Additionally, Bahn (1997) documents frequent visits in the
18th and 19th century by Europeans on the island, a
number of which involving abduction and murder (also to note is that a great amount
of raids would have gone undocumented). Bahn (1997) estimated that around 1000
to 1400 natives were deported by slave raiders between 1862 and 1863, which
would have been devastating to such a small island.
Finally, one key piece of evidence used to describe civil
warfare that tore the island apart following the deterioration of the forests
are oral traditions, are notoriously unreliable (Rainbird 2002), being
transcribed by European missionaries who would likely want to portray the islanders
as savages needing the Europeans to save them and turn them to civilization
(and Christianity).
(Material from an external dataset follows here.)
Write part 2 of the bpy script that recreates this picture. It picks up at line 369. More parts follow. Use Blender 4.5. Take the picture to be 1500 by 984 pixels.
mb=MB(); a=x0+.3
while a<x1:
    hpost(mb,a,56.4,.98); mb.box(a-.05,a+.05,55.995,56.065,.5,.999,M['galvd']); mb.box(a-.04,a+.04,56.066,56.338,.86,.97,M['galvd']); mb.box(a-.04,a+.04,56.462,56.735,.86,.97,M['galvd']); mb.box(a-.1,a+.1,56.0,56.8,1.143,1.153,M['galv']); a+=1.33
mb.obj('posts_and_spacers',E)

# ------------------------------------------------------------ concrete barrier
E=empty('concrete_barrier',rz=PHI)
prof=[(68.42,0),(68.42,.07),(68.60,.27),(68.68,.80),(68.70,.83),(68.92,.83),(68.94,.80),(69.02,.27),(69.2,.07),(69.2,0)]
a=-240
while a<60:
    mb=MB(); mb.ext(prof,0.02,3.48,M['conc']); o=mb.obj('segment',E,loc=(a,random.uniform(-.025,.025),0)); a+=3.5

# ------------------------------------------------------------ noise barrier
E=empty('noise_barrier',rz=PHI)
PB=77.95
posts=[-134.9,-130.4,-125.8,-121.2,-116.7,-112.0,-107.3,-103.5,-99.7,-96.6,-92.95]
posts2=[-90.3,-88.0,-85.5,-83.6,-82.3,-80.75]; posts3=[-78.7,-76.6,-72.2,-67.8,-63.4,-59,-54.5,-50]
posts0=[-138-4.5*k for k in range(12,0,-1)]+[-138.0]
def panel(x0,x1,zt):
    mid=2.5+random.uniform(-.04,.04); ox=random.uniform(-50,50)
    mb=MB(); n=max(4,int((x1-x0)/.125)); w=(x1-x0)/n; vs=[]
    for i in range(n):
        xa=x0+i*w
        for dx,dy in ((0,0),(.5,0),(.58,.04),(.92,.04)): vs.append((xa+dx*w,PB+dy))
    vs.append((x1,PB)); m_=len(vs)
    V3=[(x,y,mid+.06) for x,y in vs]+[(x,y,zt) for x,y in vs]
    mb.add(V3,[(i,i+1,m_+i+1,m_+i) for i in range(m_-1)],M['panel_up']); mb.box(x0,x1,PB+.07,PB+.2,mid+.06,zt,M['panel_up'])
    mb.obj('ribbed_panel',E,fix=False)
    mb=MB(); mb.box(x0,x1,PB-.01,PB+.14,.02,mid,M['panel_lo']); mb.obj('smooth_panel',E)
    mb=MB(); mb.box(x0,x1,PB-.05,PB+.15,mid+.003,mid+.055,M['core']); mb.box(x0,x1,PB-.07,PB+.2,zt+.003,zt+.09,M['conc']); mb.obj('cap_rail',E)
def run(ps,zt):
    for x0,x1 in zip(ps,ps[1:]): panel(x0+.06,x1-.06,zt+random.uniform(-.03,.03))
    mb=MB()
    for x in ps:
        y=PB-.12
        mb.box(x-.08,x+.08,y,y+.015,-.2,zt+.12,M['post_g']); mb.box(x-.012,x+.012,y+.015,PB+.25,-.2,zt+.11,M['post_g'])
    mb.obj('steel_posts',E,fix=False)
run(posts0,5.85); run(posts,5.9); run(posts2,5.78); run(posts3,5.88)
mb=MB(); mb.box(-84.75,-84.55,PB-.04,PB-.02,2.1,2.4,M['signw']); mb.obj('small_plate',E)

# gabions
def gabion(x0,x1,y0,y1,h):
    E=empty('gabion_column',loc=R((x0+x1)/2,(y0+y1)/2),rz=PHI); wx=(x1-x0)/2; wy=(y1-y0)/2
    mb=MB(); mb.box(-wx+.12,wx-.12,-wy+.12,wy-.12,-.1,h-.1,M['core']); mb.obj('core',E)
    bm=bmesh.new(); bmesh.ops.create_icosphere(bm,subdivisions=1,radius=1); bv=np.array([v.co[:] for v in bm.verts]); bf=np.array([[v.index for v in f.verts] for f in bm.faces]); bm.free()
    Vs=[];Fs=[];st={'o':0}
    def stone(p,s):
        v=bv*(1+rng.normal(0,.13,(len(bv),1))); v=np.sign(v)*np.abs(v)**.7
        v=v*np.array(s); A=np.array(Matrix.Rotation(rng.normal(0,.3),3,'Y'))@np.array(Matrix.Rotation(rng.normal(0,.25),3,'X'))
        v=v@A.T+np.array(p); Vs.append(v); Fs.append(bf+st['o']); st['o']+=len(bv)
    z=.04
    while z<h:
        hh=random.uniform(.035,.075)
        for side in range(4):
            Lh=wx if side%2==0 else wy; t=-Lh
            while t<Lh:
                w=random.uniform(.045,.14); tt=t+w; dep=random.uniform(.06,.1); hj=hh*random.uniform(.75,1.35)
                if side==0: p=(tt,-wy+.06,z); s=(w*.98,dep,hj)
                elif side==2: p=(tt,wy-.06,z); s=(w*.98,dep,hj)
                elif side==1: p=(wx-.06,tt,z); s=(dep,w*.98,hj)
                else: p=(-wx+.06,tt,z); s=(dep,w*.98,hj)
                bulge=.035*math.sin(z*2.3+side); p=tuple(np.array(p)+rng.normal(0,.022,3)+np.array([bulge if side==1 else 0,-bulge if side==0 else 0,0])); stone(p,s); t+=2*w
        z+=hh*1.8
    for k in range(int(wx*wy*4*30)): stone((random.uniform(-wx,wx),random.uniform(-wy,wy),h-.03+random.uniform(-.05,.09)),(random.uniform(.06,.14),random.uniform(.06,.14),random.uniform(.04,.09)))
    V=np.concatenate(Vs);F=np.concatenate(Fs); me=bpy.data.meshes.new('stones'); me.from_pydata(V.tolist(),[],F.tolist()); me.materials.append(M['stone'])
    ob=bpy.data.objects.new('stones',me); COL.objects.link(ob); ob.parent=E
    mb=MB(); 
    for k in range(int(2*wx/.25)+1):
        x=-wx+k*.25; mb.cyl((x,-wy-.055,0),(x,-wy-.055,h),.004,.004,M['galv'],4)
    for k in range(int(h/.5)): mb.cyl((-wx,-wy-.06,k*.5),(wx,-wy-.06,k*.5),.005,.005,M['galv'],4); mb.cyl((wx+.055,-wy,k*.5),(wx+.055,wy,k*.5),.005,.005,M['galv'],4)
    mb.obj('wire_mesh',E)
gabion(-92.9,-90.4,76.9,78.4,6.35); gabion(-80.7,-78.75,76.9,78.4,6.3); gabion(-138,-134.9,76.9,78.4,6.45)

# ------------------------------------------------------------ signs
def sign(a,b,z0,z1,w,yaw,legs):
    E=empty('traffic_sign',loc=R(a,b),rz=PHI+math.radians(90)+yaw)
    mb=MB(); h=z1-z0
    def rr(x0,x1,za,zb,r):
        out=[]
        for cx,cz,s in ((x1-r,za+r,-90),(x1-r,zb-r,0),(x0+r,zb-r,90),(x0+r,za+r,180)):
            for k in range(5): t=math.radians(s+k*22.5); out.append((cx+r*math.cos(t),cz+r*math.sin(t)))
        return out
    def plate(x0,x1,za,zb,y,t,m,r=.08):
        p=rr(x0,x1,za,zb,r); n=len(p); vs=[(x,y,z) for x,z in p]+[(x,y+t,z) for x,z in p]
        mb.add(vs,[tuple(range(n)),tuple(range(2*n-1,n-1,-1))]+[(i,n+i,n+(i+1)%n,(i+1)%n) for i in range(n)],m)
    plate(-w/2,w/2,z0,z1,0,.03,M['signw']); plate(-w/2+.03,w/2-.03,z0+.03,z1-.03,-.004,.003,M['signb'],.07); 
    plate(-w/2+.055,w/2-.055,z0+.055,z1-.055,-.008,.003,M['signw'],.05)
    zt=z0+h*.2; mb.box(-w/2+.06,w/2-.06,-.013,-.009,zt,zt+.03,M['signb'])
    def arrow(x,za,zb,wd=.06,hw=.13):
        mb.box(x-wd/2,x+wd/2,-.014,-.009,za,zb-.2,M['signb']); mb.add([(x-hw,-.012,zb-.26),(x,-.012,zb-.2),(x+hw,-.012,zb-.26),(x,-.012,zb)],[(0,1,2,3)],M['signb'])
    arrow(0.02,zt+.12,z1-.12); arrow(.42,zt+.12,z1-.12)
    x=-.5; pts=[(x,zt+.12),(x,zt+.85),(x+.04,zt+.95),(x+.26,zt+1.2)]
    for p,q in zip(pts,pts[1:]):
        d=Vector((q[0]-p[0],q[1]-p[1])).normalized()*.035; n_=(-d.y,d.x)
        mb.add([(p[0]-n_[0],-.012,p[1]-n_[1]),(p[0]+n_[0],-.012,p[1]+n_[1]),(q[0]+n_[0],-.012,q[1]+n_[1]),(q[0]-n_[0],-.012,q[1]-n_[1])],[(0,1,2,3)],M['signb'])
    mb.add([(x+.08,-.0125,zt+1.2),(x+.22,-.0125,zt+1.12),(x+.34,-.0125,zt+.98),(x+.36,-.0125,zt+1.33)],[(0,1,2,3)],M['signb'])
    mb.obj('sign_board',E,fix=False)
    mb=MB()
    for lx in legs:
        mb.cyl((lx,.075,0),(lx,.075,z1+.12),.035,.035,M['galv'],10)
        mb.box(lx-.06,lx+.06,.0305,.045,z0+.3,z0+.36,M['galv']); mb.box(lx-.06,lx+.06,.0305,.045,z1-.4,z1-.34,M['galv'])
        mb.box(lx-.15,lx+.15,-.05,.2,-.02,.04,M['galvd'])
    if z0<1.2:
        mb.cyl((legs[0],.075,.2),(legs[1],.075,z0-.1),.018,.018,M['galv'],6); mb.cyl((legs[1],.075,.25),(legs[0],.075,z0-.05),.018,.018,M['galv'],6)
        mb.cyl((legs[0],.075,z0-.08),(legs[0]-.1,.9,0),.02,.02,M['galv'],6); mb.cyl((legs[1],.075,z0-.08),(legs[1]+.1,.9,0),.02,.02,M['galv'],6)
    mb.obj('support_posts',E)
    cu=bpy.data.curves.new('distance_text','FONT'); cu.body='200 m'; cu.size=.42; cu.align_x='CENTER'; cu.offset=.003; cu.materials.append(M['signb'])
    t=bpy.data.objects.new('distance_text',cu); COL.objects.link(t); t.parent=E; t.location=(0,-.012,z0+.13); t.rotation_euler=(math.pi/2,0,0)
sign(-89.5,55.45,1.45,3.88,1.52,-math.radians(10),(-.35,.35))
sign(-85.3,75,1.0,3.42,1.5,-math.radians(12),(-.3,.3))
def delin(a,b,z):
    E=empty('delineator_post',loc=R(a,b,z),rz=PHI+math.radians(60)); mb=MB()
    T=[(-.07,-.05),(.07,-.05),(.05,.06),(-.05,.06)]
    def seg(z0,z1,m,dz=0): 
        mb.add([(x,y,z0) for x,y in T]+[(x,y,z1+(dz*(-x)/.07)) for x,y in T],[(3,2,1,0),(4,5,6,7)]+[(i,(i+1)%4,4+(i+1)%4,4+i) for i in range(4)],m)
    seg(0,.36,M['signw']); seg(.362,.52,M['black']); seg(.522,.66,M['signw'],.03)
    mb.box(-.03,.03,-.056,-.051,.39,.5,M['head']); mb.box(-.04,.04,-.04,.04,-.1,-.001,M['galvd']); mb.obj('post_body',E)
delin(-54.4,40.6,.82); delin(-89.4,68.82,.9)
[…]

Additionally, despite the dearth of oral traditions
describing conflict placed before European contact, there are almost none that
describe the traumatic experiences the islanders faced after contact, involving
repeated slave raids, killings and other such atrocities (Rainbird 2002), again
making the issue of bias clear.
I therefore find the argument that European contact was the
cause of population collapse a more compelling one, mostly due to the observation
that evidence for warfare is most prolific at this point and that the society
on Easter increases in size right up to European contact and then very sharply
declines. Furthermore, the other main source of evidence for warfare, oral traditions,
are very dubious sources of information with the question of bias being
significant, making the counter argument a relatively weak one.